I squealed, “Why did you do that?”  The Good Samaritan (who no longer appeared so benign) retorted with a sneering, “Why do you care? Just run.”

And I did. Over a mile all the way back to my apartment. I raced with tears of shock, shame and fear in my eyes, as fast as I could, angling for the small nook of safety that my living space represented in that moment. I ran without thought until I finally shut and locked the doors behind me. Then I broke completely. My partner unreachable at the time, I called two married friends who happened to be awake and willing to talk me through delirious, incoherent downloading. For mystifying reasons, it was imperative that someone more together than I confirm that I had done right with my flight, rather than waiting for police who might never have come. Because after all, I am a Midwestern woman raised on Protestant values. The appearance of wrongdoing is every bit as traumatic as an actual faux pas.

The husband, a trained military assassin and Jiu Jitsu black belt, assured me that I had no reason to believe anyone on that scene had my personal safety in mind. Obeying the automatic response of my body had been sound.

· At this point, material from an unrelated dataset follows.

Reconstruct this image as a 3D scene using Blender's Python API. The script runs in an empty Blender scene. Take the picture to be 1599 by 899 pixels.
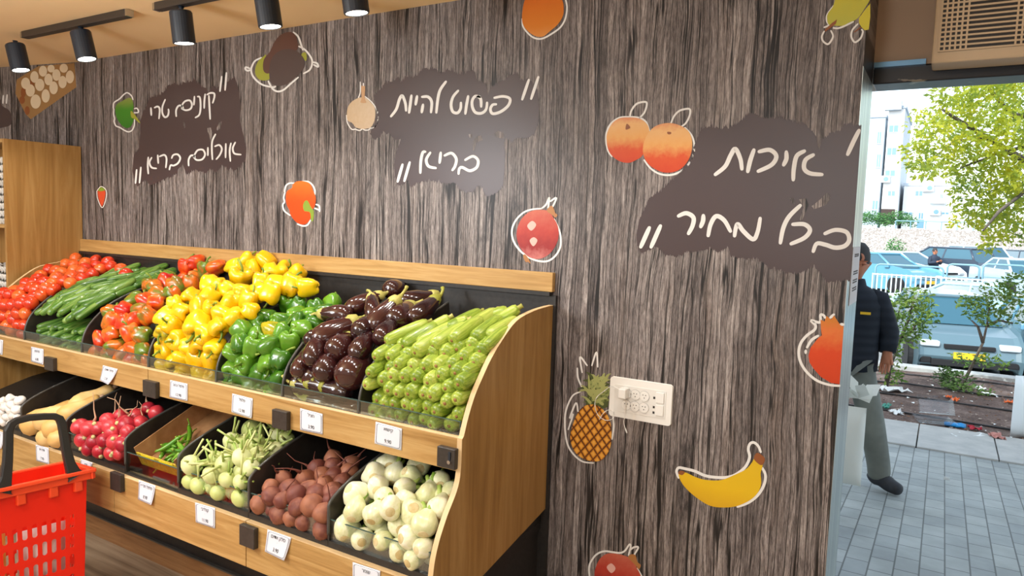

As I said, I had no paradigm accessible that could help me process what had happened. Violent predators I understand, but bloodthirsty “heroes” with their own racial axes to grind are less familiar territory. There was no clear picture anymore of the victims and villains. I needed assertive ideas of right and wrong like I needed oxygen.

The cabbie was a maniac and needed to be locked away, but does that make a hate crime the warranted response?  Was my rescuer just out looking for an excuse to fight? Was I blameless for fleeing the scene? The two men may well have killed each other after I turned and ran. Did that make me complicit in whatever followed? In this instance, ignorance is not bliss. It’s psychological torture.